Préférant le terme « iconographie », emprunté à Jean Gottmann, à celui d’identité, qu’il considère comme trop vague, Georges Prévélakis expose les différentes échelles symboliques et d’expériences sensibles qui se superposent, se juxtaposent dans les siècles pour former l’iconographie grecque, à l’intérieur et à l’extérieur du pays. Précédant la construction des États nationaux, l’« iconographie » de la Grèce développée en Occident annonçait l’avènement de la modernité qui devait, à son tour, influencer la construction de l’État grec moderne. L’auteur montre que si l’État-nation européen s’est construit en lien direct avec le contrôle absolu d’un territoire, mobilisant le paradigme antique des cités-États pour asseoir le nationalisme, les territorialités ottomanes n’étaient pas homogènes permettaient la diversité des espaces, en rapport avec leurs traits géographiques, et la multiplication des réseaux et des circulations. La religion jouait quant à elle un rôle d’intermédiaire, entre le local et l’empire ottoman organisé en millets.

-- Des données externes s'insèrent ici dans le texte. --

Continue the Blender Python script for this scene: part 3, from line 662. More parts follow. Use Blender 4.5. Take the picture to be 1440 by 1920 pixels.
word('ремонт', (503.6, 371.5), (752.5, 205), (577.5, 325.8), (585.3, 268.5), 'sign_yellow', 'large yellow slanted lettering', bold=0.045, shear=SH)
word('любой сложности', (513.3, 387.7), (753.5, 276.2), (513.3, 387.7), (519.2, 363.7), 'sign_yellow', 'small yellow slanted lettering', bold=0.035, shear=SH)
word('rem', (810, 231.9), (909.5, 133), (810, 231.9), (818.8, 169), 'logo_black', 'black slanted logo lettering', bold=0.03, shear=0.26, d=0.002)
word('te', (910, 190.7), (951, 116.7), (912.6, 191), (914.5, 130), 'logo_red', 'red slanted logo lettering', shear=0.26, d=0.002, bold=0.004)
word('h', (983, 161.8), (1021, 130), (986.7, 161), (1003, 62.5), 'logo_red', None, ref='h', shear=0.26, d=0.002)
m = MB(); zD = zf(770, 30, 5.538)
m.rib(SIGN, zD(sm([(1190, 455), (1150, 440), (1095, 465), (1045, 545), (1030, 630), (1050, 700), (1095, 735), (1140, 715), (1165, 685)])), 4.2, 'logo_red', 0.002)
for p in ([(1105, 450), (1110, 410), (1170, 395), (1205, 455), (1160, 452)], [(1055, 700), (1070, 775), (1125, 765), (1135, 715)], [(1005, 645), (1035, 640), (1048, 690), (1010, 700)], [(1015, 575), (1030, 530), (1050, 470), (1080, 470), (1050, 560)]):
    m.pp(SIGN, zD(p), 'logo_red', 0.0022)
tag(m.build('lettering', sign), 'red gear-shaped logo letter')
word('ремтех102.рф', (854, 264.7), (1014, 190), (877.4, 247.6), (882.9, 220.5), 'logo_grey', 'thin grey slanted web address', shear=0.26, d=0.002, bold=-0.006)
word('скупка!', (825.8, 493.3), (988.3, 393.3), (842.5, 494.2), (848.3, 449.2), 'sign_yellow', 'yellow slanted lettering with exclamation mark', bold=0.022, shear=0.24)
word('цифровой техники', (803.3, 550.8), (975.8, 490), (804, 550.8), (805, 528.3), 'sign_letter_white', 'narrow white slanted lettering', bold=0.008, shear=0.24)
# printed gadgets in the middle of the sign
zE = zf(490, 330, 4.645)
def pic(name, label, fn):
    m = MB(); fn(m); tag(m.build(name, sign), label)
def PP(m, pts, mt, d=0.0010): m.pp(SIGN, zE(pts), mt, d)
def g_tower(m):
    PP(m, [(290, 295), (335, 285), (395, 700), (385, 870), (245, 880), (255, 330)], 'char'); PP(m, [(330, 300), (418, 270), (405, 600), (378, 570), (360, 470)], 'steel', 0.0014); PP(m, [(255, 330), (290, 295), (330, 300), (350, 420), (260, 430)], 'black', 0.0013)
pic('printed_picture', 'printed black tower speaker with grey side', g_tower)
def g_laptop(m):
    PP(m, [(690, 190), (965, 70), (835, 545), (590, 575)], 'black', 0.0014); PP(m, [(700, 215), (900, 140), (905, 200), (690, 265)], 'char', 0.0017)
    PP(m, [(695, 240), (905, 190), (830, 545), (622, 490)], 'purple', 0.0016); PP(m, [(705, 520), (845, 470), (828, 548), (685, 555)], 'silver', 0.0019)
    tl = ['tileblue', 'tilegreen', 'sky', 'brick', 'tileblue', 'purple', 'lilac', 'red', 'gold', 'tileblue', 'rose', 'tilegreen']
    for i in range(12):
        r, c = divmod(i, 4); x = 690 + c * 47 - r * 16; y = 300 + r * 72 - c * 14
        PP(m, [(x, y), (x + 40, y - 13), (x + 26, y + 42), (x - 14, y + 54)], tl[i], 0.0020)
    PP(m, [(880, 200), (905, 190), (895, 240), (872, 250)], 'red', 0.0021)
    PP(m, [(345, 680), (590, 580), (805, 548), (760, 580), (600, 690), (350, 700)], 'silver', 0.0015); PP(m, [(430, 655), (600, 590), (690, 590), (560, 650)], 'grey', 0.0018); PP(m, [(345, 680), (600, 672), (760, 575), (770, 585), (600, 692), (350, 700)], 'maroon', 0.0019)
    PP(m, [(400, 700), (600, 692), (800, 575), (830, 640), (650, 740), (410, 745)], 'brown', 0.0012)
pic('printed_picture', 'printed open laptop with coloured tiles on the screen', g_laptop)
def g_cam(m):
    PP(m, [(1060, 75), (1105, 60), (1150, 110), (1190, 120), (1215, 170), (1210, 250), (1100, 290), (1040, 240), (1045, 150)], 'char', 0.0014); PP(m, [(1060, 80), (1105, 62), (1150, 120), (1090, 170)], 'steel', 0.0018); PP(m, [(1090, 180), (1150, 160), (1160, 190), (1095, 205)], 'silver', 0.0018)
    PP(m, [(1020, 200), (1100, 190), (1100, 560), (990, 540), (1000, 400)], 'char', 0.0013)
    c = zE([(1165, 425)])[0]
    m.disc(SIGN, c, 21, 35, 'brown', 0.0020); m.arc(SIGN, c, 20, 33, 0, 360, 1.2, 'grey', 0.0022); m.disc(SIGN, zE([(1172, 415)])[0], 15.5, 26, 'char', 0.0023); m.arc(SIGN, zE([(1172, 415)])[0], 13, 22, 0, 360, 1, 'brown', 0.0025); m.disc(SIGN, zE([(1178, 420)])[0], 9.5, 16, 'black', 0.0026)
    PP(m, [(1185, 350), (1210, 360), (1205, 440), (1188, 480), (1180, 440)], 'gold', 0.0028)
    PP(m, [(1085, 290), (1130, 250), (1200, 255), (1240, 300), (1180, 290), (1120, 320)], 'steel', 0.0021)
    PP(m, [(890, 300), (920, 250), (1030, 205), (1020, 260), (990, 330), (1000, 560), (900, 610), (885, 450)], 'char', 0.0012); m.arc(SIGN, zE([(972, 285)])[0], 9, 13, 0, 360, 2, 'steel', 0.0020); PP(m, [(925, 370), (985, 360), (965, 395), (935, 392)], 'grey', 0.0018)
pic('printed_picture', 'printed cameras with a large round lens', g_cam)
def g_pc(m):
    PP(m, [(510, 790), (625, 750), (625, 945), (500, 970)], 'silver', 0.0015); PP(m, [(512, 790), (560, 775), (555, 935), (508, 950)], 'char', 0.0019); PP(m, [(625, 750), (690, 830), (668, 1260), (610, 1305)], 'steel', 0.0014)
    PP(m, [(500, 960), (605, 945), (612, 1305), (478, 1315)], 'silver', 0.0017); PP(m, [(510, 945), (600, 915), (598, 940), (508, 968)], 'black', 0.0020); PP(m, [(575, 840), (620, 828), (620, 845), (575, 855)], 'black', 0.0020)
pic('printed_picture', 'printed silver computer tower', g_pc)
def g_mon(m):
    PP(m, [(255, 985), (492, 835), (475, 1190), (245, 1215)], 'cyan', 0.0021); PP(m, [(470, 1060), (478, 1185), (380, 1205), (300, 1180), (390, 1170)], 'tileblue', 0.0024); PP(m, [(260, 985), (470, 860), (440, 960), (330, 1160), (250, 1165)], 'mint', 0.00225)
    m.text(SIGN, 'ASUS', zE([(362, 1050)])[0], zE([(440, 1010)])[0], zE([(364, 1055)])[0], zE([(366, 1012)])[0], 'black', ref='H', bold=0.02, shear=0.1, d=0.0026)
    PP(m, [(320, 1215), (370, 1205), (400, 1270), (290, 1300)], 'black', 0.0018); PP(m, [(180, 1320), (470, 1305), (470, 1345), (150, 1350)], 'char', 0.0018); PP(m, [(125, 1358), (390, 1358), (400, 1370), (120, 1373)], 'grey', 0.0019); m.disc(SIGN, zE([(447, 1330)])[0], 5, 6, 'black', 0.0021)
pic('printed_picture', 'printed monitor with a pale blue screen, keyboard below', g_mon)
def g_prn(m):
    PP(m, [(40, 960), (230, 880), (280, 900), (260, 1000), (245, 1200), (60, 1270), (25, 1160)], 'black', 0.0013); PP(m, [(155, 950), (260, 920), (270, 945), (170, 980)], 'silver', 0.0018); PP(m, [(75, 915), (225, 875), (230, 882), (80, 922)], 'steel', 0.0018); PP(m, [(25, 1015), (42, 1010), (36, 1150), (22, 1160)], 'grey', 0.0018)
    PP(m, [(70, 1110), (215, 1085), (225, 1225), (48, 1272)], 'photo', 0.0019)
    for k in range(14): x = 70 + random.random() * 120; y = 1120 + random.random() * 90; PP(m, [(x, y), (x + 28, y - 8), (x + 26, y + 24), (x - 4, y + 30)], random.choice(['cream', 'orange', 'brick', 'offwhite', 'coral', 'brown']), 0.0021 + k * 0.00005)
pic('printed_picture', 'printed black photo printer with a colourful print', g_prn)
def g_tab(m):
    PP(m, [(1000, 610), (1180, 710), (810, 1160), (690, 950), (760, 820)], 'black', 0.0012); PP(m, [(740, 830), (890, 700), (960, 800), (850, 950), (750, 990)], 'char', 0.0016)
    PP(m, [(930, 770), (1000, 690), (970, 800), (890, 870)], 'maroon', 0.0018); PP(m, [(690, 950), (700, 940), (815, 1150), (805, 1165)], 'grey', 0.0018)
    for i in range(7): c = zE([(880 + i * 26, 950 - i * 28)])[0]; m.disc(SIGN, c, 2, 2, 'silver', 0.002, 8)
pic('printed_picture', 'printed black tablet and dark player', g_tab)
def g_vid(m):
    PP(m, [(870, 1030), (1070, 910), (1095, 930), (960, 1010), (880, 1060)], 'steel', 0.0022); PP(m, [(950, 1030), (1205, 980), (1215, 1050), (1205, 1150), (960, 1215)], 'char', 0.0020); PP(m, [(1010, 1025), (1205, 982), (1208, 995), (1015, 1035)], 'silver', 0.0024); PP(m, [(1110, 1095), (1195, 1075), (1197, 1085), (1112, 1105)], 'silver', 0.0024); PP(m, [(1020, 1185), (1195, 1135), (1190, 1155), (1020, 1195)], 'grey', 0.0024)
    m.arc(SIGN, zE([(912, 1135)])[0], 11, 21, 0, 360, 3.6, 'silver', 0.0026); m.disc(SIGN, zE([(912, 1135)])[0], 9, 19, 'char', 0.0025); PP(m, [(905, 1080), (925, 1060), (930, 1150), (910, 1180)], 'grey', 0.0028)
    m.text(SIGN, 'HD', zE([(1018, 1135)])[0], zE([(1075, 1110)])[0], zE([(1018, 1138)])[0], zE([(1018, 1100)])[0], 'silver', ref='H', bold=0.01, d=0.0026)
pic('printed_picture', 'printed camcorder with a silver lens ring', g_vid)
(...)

C’est ce passé ottoman qui est responsable du retard de la Grèce dans sa modernisation et qui la différencie des autres pays européens en crise ces dernières années. Toute analyse économique qui ne prendrait pas en compte les facteurs historiques et géographiques particuliers au pays – opportunisme, clientélisme, fragmentation de la propriété foncière, perception souvent hostile de l’État, mais aussi les effets néfastes de la rente – selon l’auteur –, surtout après 1981 – est vouée à l’échec.
Le néo-hellénisme a conservé, et peut réactiver aujourd’hui, « sous le choc salutaire de la crise », des traits qui pourraient aider la Grèce, et l’Europe, à dépasser les effets du nationalisme en crise. Plus spécifiquement, la langue, la famille, la tradition des villes ottomanes, la marine marchande, la diaspora et la religion constituent, pour l’auteur, des ressources pouvant servir à contourner les blocages liés à l’État moderne, agir au
« glocal », et gérer les relations avec des civilisations non occidentales. Cette
« iconographie » néo-hellénique pourrait à nouveau servir à l’Europe dans le monde post-westphalien et pour ses contacts avec l’Autre.
On peut ne pas adhérer à l’analyse culturaliste, à la recherche de l’essence néo-hellénique et aux solutions passant par la libéralisation, mais l’ouvrage de Prévélakis apporte au public francophone des clés pour la compréhension de la Grèce, et de ce qui l’attache à, ou la sépare de, l’Europe en ce début de XXIe siècle.